CONS OF RANDOM FOREST:

  1. Complexity is the main disadvantage of Random forest algorithms.
  2. Construction of Random forests is much harder and time-consuming than decision trees.
  3. More computational resources are required to implement Random Forest algorithm.
  4. It is less intuitive in the case when we have a large collection of decision trees.
  5. The prediction process using random forests is very time-consuming in comparison with other algorithms.

BOOSTING ALGORITHM

1. Gradient Boosting Algorithm:

Fig 3.1 Loss Function — Mean Square Error

The logic behind this is to minimize the loss function by using gradient descent and update our prediction on the basis of the learning rate.

Fig 3.2

CONCEPT:

  1. Use a weak classifier model like “Linear Regression, Decision Trees” on the data and get the predicted output (Output-1).
  2. Now calculate the error through any loss function you want to use like MSE(Mean Square Error).[Error=Actual_Output-Output-1]
  3. Now use another weak classifier model on the loss/error and get the output. (Output-2)
  4. Now add both these outputs(Output-1+Output-2).We can correlate with Fig 3.2 and can introduce the learning rate. **Remember that output-2 is the outcome when the error was being fitted to the model.
  5. Now fit this (Output-1+Output-2) to a new weak classifier model and repeat the above procedures until the sum becomes constant. Also, make sure to not overfit the data.

2. XG Boosting Algorithm:

XG Boost is a decision-tree-based ensemble Machine Learning algorithm that uses a gradient boosting framework. This is a major enhancement over gradient boosting although it is built over it, through system optimization and algorithmic enhancement, it outperforms it.

System Optimization:

  1. Parallelization: XGBoost approaches the process of sequential tree building using parallelized implementation. This is possible due to the interchangeable nature of loops used for building base learners; the outer loop that enumerates the leaf nodes of a tree, and the second inner loop that calculates the features. This nesting of loops limits parallelization because without completing the inner loop (more computationally demanding of the two), the outer loop cannot be started. Therefore, to improve run time, the order of loops is interchanged using initialization through a global scan of all instances and sorting using parallel threads.

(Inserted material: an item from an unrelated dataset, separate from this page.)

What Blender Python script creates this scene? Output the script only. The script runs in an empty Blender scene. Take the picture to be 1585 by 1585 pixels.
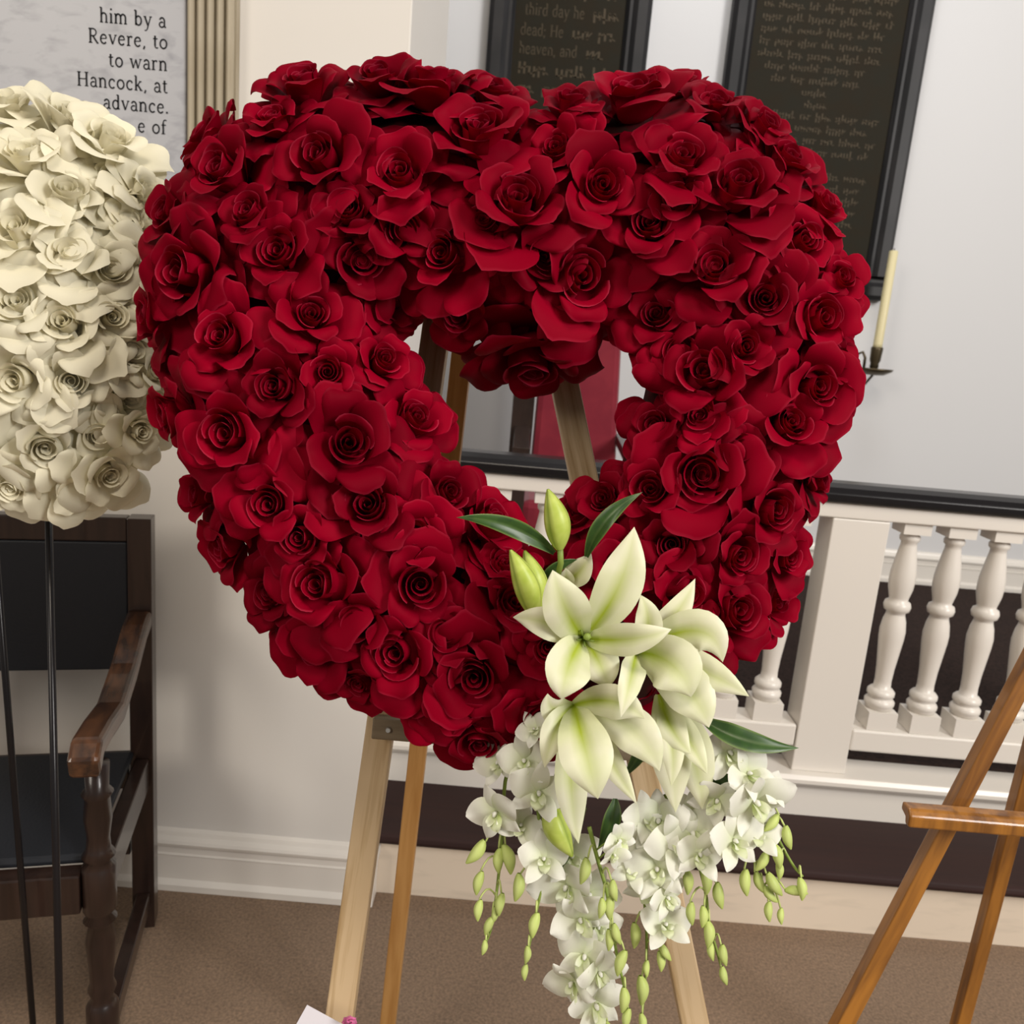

This switch improves algorithmic performance by offsetting any parallelization overheads in computation.
  2. Tree Pruning: The stopping criterion for tree splitting within GBM framework is greedy in nature and depends on the negative loss criterion at the point of split. XGBoost uses ‘max_depth’ parameter as specified instead of criterion first, and starts pruning trees backward. This ‘depth-first’ approach improves computational performance significantly.
  3. Hardware Optimization: This algorithm has been designed to make efficient use of hardware resources. This is accomplished by cache awareness by allocating internal buffers in each thread to store gradient statistics. Further enhancements such as ‘out-of-core’ computing optimize available disk space while handling big data-frames that do not fit into memory.

Algorithmic Enhancements:

  1. Regularization: It penalizes more complex models through both LASSO (L1) and Ridge (L2) regularization to prevent overfitting.
  2. Sparsity Awareness: XGBoost naturally admits sparse features for inputs by automatically ‘learning’ best missing value depending on training loss and handles different types of sparsity patterns in the data more efficiently.
  3. Weighted Quantile Sketch: XGBoost employs the distributed weighted Quantile Sketch algorithm to effectively find the optimal split points among weighted datasets.
  4. Cross-validation: The algorithm comes with built-in cross-validation method at each iteration, taking away the need to explicitly program this search and to specify the exact number of boosting iterations required in a single run.